- **SET TASK**
Among the entries below, one stretch runs from the line that contains "Continue the Blender" through the line that contains "q = atY(qx, qy, FY-.006);". Repeat that stretch exactly, ends included, and only that.

Scene script records:
☆ ☆ ☆ ☆ ☆
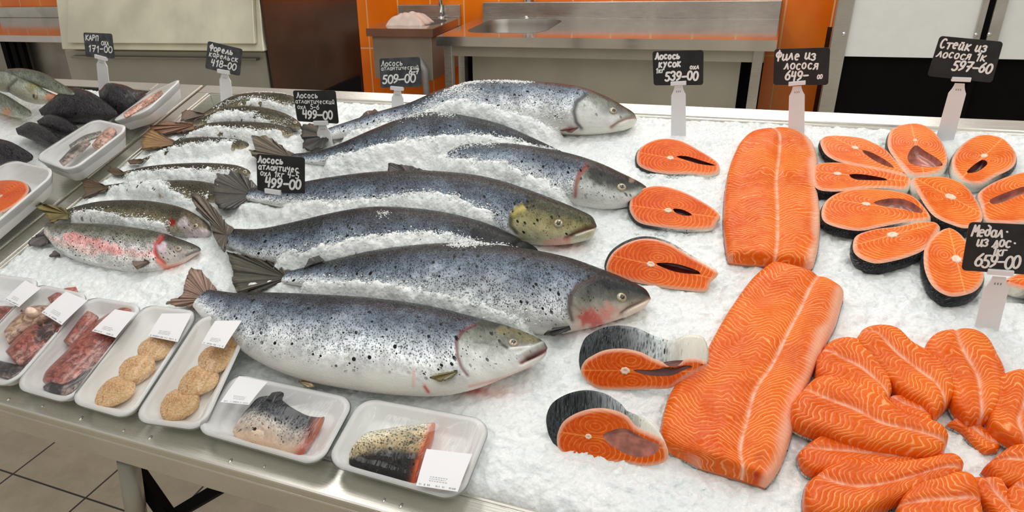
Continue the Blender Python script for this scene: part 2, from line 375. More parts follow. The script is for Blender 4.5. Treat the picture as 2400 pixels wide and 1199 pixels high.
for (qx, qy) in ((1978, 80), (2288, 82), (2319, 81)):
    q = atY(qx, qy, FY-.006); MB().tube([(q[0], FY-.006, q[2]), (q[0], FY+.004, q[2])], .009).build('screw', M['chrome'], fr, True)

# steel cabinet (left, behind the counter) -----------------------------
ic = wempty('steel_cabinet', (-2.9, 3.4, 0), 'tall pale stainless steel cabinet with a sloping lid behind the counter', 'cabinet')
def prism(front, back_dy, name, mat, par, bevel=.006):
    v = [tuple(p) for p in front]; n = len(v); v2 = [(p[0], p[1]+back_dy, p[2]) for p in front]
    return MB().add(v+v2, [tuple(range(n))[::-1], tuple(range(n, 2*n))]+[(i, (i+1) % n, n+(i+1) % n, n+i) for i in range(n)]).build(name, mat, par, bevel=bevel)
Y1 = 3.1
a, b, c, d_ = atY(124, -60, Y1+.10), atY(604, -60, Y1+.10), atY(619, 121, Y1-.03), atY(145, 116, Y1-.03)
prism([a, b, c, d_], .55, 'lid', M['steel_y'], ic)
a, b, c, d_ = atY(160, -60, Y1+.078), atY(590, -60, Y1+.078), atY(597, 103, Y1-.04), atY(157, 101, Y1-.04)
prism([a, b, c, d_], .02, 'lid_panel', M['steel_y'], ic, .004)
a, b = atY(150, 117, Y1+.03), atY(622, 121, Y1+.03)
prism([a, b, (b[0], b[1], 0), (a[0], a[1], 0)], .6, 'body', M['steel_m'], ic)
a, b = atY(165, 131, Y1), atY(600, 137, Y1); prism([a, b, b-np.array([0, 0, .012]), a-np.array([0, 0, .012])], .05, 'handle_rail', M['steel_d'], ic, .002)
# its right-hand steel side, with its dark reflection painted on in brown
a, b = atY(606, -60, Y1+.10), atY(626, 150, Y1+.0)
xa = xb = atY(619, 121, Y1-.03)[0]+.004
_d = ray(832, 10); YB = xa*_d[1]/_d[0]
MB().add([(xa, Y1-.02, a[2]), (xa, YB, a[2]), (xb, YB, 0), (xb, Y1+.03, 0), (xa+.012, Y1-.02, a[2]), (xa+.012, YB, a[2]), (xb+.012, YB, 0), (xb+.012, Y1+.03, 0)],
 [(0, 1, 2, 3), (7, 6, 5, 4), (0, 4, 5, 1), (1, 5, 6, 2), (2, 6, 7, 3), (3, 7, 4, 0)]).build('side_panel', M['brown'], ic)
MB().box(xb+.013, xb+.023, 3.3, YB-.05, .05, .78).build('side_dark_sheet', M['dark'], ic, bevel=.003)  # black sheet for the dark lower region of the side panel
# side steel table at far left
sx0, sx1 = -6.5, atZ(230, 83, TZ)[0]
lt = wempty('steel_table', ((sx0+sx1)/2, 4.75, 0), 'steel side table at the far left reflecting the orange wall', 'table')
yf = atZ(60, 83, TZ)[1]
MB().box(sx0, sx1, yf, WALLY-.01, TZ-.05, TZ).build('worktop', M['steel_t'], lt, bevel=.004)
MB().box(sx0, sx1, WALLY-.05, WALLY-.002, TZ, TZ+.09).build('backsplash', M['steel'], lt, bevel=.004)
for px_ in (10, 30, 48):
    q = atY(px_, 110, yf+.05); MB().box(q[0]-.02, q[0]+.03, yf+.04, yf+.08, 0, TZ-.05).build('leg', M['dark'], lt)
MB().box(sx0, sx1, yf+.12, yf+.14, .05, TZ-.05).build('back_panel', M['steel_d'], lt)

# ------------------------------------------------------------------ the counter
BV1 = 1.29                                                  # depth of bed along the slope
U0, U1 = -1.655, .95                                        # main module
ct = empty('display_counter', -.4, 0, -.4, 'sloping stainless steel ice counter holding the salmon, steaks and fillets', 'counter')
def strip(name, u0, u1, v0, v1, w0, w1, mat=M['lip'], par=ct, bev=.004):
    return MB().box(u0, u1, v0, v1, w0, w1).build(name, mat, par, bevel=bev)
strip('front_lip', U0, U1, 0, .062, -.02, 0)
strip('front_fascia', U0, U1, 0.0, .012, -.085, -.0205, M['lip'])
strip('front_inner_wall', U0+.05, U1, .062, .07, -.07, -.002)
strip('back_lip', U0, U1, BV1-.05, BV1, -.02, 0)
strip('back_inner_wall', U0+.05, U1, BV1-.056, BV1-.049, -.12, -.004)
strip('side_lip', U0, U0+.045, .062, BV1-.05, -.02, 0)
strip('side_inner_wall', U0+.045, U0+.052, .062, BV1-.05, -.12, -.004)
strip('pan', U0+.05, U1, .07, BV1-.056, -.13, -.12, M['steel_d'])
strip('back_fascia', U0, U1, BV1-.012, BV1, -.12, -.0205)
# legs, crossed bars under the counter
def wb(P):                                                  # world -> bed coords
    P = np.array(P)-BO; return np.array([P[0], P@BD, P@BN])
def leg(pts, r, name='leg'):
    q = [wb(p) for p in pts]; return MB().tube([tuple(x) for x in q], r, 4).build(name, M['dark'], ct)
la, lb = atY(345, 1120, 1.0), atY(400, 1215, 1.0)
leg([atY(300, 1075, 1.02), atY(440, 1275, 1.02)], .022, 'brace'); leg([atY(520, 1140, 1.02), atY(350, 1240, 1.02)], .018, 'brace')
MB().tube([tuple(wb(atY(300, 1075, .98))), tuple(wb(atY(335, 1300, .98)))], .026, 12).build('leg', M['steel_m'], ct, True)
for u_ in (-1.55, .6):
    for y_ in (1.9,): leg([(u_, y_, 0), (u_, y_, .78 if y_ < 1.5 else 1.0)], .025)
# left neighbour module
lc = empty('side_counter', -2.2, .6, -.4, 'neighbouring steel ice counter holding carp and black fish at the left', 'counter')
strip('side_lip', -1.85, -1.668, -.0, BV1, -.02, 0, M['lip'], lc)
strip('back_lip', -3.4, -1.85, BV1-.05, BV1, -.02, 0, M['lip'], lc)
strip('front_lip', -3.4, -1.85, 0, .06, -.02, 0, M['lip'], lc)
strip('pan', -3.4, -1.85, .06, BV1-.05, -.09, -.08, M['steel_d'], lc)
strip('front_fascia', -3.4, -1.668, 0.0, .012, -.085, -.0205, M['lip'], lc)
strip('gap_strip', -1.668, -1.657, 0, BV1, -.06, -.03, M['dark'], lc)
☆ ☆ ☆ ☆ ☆
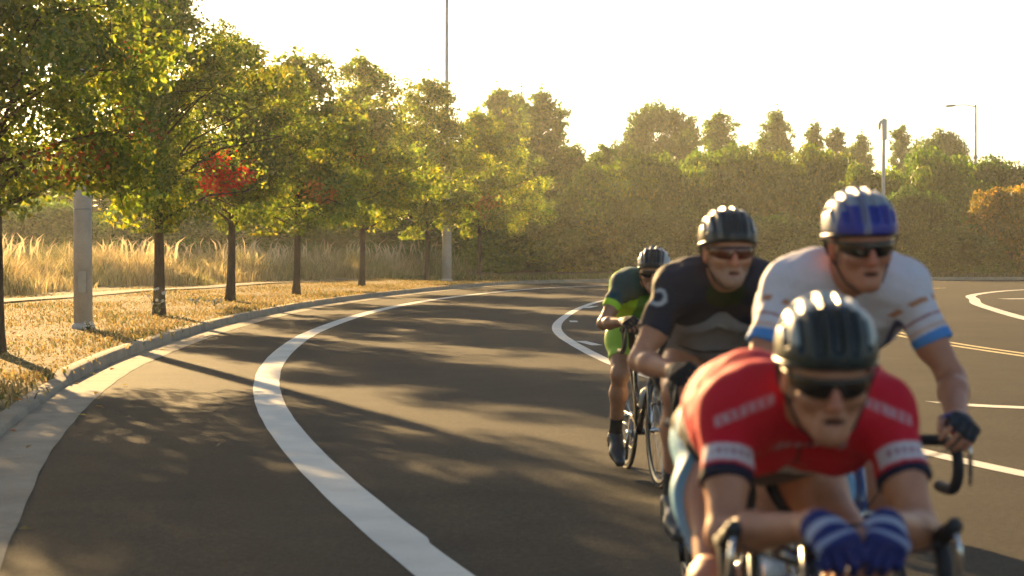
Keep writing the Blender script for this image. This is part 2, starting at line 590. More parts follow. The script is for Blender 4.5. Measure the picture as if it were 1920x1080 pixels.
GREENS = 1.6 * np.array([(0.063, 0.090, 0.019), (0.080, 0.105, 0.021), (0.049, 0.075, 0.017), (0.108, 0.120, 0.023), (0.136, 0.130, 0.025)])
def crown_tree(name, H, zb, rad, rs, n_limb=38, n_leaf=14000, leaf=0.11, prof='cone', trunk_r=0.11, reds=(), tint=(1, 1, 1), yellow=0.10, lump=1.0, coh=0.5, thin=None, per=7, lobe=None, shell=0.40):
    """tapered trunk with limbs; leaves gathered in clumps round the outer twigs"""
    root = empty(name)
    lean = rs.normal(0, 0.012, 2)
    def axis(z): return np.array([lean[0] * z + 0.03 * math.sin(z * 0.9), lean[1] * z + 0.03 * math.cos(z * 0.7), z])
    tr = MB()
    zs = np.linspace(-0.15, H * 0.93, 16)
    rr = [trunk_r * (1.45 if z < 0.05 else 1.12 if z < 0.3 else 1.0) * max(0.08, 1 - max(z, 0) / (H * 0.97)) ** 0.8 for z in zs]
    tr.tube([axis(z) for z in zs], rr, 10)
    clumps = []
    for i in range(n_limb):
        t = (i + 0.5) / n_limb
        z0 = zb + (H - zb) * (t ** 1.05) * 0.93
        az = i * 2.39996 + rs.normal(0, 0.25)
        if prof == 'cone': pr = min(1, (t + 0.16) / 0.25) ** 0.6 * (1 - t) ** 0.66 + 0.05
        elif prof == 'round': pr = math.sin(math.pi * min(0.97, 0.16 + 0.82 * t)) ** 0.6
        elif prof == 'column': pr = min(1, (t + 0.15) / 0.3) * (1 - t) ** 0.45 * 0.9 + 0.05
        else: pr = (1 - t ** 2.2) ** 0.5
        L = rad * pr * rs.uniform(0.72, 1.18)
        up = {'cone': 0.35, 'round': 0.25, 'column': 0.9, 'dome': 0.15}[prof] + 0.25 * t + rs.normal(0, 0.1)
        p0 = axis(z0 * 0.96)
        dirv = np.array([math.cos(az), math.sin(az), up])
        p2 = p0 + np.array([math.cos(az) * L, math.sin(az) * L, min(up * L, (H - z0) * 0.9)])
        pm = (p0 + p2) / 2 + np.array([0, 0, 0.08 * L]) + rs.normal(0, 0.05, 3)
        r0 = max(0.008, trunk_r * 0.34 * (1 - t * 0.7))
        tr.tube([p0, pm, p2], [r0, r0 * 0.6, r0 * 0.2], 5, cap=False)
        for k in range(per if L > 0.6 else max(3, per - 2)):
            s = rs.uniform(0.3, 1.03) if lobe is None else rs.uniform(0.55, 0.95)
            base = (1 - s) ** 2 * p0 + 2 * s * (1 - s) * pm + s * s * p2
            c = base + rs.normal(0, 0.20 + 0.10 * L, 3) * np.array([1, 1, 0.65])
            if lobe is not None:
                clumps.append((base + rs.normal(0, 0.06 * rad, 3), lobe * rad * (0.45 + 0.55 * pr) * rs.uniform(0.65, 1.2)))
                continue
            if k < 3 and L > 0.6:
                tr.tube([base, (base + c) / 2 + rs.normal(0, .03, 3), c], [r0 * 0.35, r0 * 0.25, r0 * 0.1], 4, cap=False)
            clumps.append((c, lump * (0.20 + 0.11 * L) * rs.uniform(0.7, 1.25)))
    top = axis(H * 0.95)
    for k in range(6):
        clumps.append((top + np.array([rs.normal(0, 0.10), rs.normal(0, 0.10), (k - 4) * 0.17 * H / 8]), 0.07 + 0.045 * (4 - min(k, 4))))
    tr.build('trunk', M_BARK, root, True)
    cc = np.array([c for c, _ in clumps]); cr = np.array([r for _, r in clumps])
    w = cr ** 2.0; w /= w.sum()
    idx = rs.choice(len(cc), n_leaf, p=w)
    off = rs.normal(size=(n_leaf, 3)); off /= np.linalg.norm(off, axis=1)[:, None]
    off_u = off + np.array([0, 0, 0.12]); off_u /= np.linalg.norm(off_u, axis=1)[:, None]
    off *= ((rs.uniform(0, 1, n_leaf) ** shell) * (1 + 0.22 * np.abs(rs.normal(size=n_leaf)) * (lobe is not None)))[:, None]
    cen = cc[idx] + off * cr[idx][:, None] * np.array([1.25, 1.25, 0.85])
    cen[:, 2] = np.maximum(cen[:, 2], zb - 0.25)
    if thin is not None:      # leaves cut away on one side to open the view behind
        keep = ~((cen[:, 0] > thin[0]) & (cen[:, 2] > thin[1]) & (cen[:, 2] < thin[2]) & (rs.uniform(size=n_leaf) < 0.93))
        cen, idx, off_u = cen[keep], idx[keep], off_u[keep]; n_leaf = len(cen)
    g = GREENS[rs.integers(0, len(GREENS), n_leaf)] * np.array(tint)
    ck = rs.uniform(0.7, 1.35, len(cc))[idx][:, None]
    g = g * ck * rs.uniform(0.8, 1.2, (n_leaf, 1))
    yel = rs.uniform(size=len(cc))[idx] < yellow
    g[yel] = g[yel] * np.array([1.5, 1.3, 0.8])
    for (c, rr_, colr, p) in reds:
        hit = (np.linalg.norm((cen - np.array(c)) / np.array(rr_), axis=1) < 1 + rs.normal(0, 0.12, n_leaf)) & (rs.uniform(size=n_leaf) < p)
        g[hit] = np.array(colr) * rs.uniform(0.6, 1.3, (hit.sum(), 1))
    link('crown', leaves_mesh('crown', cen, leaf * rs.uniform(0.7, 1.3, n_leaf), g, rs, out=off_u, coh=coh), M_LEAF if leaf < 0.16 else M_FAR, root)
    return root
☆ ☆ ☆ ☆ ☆
- **FINISHED EXERCISE**
Continue the Blender Python script for this scene: part 2, from line 375. More parts follow. The script is for Blender 4.5. Treat the picture as 2400 pixels wide and 1199 pixels high.
for (qx, qy) in ((1978, 80), (2288, 82), (2319, 81)):
    q = atY(qx, qy, FY-.006); MB().tube([(q[0], FY-.006, q[2]), (q[0], FY+.004, q[2])], .009).build('screw', M['chrome'], fr, True)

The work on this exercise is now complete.